• [Task objective] Among the lines of the listing below, retype exactly those from the one containing "What Blender Python" through the one containing "C = bpy.context.scene.collection", both included. Do not include pictures.
-- begin Information supplied --
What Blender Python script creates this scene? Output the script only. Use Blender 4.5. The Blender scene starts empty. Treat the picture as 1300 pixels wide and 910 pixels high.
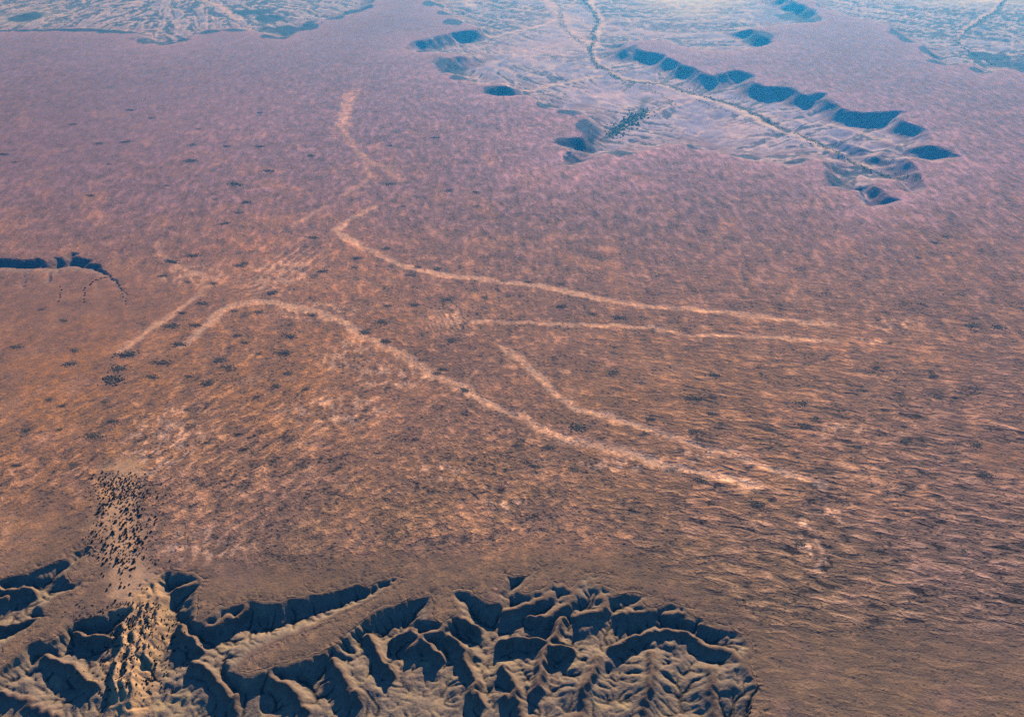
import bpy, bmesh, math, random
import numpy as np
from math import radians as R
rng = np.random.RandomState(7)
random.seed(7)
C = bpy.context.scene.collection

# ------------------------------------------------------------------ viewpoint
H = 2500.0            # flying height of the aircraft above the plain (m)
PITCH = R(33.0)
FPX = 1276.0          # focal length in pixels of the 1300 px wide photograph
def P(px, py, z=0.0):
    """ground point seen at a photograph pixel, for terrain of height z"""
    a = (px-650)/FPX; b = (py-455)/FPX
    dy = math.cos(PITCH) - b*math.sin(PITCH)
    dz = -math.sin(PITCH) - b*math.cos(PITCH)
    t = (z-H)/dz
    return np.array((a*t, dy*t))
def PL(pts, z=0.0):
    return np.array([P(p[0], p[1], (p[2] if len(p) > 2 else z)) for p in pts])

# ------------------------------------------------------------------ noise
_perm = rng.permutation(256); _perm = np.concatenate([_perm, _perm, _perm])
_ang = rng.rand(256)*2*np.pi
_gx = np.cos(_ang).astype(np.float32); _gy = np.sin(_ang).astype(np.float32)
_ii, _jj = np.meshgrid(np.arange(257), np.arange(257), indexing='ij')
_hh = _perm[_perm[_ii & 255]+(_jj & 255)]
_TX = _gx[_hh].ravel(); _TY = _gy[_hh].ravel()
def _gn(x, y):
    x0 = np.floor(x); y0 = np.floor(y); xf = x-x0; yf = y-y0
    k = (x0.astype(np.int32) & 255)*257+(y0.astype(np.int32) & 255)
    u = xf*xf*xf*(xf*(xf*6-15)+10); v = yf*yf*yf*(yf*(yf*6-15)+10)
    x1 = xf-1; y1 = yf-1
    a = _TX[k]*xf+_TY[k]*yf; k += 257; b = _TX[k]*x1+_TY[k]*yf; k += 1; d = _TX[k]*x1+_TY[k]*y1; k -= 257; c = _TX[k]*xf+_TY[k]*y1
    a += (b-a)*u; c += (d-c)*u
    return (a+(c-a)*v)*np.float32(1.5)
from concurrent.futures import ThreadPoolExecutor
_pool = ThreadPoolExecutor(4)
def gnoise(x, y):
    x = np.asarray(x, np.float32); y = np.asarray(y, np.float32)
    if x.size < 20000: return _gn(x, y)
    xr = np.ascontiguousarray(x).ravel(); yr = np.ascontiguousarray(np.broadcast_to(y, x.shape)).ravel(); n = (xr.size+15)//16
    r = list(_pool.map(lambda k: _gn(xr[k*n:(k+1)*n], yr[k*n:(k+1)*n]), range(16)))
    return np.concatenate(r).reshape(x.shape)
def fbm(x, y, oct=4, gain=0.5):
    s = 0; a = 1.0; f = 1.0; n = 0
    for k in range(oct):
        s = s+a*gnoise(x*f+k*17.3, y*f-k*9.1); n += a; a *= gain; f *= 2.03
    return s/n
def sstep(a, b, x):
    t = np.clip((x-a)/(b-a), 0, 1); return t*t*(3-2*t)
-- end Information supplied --
-- begin Information supplied --
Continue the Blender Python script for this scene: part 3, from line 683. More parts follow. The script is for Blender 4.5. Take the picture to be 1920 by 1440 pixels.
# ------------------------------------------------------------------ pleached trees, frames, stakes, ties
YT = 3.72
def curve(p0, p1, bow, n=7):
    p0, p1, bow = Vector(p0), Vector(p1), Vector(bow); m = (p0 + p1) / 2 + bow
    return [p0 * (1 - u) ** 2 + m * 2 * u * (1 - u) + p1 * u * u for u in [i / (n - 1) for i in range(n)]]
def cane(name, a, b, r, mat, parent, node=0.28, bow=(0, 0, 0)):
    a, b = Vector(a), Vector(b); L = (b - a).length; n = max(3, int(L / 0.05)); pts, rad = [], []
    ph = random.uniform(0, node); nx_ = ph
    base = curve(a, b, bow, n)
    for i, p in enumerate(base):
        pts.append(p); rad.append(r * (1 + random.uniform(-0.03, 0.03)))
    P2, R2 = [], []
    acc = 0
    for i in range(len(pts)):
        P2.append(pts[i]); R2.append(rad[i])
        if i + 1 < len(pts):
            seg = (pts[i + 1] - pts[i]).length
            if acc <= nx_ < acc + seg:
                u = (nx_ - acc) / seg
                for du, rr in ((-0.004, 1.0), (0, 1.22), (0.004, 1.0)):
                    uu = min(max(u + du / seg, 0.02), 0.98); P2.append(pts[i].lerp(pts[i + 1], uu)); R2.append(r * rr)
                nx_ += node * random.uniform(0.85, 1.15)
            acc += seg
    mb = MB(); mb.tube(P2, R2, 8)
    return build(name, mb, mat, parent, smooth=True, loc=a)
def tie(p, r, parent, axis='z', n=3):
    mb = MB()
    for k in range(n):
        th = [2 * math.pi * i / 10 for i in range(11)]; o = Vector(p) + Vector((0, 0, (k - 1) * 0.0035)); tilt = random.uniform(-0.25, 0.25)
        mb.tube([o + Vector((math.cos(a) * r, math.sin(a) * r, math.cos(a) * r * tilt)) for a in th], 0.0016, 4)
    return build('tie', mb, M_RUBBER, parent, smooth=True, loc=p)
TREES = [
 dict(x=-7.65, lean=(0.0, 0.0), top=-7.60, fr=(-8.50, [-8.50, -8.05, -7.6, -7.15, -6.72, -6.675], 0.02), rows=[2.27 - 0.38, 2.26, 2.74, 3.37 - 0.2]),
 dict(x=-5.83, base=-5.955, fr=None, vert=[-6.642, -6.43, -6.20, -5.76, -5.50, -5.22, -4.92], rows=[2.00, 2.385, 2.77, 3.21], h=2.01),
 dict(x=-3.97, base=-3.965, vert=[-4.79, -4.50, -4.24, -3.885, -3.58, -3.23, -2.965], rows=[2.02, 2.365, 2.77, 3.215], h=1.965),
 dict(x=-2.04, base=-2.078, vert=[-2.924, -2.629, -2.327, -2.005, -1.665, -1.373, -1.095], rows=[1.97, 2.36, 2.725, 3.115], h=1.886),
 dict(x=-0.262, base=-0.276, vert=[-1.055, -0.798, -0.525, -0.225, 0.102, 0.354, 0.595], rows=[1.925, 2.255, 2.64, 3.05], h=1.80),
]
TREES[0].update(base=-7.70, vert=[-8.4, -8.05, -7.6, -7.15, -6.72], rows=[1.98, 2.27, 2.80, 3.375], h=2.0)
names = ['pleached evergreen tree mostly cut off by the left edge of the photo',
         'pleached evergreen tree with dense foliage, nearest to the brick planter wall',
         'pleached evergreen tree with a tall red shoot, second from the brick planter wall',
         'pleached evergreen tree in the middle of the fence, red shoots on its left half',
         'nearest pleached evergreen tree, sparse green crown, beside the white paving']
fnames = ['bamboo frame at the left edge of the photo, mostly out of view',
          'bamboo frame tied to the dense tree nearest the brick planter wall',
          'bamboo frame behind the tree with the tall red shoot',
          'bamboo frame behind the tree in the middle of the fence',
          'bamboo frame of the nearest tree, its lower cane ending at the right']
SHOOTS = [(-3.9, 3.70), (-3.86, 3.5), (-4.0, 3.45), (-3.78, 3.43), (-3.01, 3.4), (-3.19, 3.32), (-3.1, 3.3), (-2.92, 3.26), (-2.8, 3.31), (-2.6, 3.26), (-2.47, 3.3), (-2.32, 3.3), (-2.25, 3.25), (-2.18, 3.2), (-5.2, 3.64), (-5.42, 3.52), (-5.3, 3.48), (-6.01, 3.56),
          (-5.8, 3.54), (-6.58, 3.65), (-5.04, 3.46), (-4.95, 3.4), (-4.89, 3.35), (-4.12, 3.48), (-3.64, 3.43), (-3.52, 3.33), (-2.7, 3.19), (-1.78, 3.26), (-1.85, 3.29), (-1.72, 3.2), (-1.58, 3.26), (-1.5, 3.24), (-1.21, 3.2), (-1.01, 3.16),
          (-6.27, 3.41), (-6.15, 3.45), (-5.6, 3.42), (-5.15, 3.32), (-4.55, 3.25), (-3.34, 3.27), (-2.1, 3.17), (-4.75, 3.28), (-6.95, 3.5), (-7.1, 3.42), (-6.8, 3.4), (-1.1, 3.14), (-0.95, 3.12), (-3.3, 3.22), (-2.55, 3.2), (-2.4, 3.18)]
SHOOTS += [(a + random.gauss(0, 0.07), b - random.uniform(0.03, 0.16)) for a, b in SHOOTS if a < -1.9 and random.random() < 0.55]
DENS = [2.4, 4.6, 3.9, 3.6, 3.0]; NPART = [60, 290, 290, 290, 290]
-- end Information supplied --
-- begin Information supplied --
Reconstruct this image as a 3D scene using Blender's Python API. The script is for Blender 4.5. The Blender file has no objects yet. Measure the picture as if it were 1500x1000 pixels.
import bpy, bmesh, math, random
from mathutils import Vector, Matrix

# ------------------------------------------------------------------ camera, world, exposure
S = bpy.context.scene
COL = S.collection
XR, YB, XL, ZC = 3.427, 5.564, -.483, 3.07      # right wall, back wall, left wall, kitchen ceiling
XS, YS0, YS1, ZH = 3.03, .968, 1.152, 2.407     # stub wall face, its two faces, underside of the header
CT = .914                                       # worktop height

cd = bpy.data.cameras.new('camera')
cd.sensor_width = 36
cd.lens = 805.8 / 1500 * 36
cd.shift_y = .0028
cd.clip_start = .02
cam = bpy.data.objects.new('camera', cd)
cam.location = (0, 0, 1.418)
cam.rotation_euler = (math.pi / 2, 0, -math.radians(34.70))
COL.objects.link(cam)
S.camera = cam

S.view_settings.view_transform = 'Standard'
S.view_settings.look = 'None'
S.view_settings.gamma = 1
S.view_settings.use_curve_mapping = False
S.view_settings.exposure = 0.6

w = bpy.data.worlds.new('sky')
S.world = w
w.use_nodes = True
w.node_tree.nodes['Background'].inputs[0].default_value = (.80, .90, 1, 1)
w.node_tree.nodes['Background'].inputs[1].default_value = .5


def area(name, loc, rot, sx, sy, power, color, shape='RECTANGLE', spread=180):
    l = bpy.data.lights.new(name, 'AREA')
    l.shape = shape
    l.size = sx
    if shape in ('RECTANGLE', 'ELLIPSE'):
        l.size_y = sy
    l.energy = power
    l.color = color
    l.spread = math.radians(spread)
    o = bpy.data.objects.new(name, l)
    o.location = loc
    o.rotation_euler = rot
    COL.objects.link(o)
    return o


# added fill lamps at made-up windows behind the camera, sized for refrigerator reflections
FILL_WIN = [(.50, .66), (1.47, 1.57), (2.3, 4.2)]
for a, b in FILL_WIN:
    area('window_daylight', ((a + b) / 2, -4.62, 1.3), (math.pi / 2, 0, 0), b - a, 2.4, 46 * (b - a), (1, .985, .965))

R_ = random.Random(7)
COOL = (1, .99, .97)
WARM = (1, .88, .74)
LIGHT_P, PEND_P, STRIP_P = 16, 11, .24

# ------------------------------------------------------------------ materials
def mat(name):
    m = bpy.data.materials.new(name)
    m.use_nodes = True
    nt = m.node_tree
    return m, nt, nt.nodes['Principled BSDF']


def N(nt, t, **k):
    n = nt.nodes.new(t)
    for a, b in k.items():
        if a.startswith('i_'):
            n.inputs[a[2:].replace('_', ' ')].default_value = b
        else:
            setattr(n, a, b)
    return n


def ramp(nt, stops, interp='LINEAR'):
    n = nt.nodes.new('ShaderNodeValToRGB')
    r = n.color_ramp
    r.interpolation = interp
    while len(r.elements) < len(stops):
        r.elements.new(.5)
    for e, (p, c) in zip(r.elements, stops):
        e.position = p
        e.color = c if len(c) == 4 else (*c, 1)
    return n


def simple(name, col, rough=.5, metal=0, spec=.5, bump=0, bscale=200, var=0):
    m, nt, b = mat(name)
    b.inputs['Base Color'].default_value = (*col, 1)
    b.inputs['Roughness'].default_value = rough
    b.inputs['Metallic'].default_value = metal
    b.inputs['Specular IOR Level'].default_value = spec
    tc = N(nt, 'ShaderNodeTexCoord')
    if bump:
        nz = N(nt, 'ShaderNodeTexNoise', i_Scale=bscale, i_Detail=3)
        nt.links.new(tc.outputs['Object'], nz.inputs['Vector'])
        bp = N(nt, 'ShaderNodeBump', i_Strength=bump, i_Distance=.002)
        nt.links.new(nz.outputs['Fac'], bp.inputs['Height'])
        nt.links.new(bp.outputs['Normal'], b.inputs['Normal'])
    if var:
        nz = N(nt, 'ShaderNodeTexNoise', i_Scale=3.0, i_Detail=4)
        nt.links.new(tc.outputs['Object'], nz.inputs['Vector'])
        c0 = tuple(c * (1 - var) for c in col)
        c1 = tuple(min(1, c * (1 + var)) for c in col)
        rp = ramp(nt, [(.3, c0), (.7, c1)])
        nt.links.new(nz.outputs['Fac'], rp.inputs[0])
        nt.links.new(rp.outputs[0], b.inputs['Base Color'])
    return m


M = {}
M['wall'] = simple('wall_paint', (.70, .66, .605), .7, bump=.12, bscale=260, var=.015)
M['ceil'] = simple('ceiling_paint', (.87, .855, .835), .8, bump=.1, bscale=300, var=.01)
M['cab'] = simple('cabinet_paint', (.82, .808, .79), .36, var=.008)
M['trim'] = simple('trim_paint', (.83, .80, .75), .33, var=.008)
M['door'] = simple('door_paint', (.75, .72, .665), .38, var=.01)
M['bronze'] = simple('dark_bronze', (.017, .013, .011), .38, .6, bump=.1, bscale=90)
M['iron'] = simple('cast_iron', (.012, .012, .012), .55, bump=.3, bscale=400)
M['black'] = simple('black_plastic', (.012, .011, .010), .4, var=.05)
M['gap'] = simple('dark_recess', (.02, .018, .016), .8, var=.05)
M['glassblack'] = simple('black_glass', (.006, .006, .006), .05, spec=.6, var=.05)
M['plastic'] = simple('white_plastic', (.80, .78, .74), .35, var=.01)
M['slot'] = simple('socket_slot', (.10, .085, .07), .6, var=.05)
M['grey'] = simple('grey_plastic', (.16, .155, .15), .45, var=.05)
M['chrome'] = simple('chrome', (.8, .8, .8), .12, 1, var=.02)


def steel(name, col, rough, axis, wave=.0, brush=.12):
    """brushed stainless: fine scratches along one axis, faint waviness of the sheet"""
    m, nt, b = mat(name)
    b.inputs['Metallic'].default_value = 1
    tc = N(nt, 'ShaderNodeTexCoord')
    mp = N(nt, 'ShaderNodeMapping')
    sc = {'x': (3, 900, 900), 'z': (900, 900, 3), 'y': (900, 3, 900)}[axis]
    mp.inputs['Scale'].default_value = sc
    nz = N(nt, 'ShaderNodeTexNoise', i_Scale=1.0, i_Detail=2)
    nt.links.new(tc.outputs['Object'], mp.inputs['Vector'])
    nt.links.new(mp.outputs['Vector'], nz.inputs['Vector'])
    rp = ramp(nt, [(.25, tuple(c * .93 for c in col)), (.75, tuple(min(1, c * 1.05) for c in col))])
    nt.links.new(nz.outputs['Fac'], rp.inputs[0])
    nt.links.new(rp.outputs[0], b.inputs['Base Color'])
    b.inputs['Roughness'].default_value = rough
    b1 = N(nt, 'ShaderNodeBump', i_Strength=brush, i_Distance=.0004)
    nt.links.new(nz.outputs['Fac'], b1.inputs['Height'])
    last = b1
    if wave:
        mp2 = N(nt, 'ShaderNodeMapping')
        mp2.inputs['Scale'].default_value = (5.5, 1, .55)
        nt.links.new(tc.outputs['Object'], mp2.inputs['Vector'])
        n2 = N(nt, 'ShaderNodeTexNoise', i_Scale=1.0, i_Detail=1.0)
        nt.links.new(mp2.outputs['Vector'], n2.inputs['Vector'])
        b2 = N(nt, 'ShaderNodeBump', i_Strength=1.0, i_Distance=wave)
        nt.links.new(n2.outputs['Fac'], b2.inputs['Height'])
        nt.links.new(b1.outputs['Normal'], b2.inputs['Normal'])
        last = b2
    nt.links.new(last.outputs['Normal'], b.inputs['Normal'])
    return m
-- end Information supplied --
• [Task output]
What Blender Python script creates this scene? Output the script only. Use Blender 4.5. The Blender scene starts empty. Treat the picture as 1300 pixels wide and 910 pixels high.
import bpy, bmesh, math, random
import numpy as np
from math import radians as R
rng = np.random.RandomState(7)
random.seed(7)
C = bpy.context.scene.collection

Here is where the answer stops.